Research reveals a third of employers unsure of Right to Work obligations

July 19th, 2019

Research from Sterling has revealed that almost a third of employers are putting themselves at risk due to uncertainty surrounding their accountability when it comes to employment screening.

In a poll carried out in its joint webinar with representatives from the Home Office, the background screening specialist found that 31% of businesses aren’t completely confident in their obligations when it comes to Right to Work checks.

This comes at a time when the rules and requirements around these checks look set to become more complex, with representatives from the Home Office referring to the information outlined in its December 2018 report, The UK’s future skills-based immigration system, during the webinar.

According to this information, there are a number of factors that will change Right to Work checks in the near future, with post-Brexit regulation and a shift to online documentation playing key roles.

As Steve Smith, CEO of Sterling (EMEA), explains, with complexity set to increase, those unsure of their obligations need to take action now.

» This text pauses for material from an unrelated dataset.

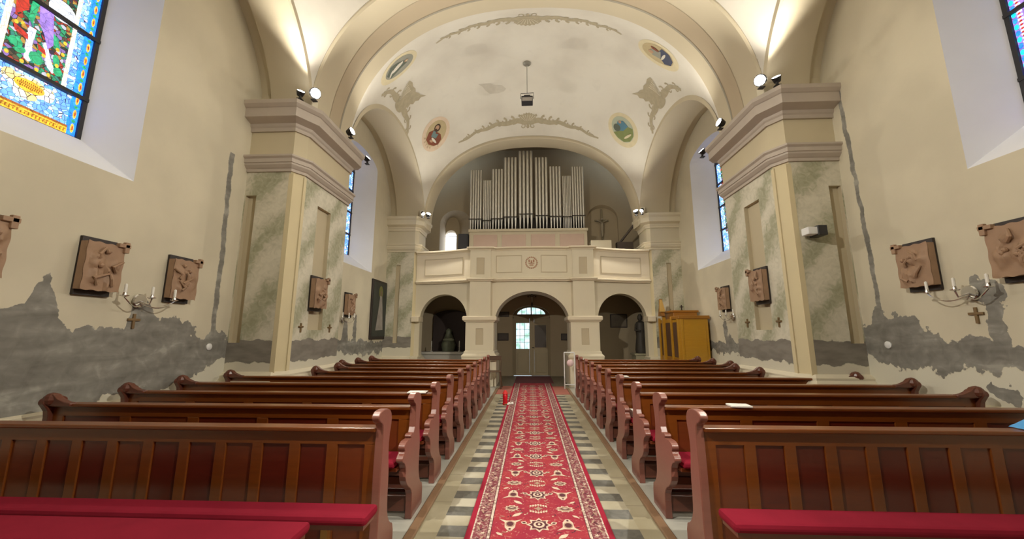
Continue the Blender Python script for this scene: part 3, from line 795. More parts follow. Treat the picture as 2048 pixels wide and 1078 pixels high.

“Obviously the fact that two thirds are fully confident that they are aware of their obligations regarding Right to Work checks is fantastic. However, that still leaves almost a third who aren’t quite certain. Given that these requirements will change post-Brexit, and the potential risks associated with negligence look set to increase, those that fail to implement the correct processes could be exposed to potential fines.”

“For anyone unsure of their obligations both now and in the near future, seeking out expert advice is key. However, in the first instance it’s worth knowing what routes are available and what will work best for the individuals you hire and your business. The gov.uk website is a great starting place and its online Right to Work tool will be hugely valuable in helping guide you through the process. Whatever stage you’re at when it comes to knowing your obligations, inaction is simply inadvisable.”